Skaters look to ice nerves during test

Weeks of practising and preparations all come to a head for young figure skaters here as the Borderland Skating Club hosts the Sunset Country regional testing today through Sunday.
Skaters in the junior, primary senior, black intermediate, and gold high skill level will test in one of three categories (dance, skills, and freeskate)—with their promotion in standing resting in the hands of a single Skate Canada evaluator.
Shane Katona, one of 36 BSC members to participate this weekend, will be testing for one of the highest standings—a gold high in the freeskate, which involves a four to five-minute presentation set to music of the skater’s choice.
Katona, an OAC student at Fort High, also will be a skating partner for the girls’ testing in the dance division.
Nine skaters from Kenora and nine from Dryden/Eagle Lake also will be tested here.
While most of the skaters who will be doing evaluations have been through the anticipation process before, this time of the season still can be a little unnerving.
“The pressure level?
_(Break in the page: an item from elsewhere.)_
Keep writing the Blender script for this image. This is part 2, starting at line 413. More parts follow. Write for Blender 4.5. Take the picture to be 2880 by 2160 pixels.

Oh, it’s there,” said BSC test-day chair Pam Buttner, who can speak from experience as a four-year figure skating parent.
“Some do a good job of dealing with it, some are really noticeable,” she noted.
This past summer, the BSC had a chance to extend its summer camp to four weeks, which resulted in a successful end-of-summer test day.
Buttner said the initial challenge for youngsters taking their first test is being on the ice by themselves for the first time in front of family and peers.
“For the little ones, it can be a pretty scary experience for them to be evaluated,” said Buttner. “But the skaters have traditionally done very well.”
This weekend is the first of four scheduled regional test days. The others are in Dryden in February, Kenora in March, and Eagle Lake in April.
Buttner said those who do not succeed will have a chance for a re-test in their home rink after a minimum of 28 days.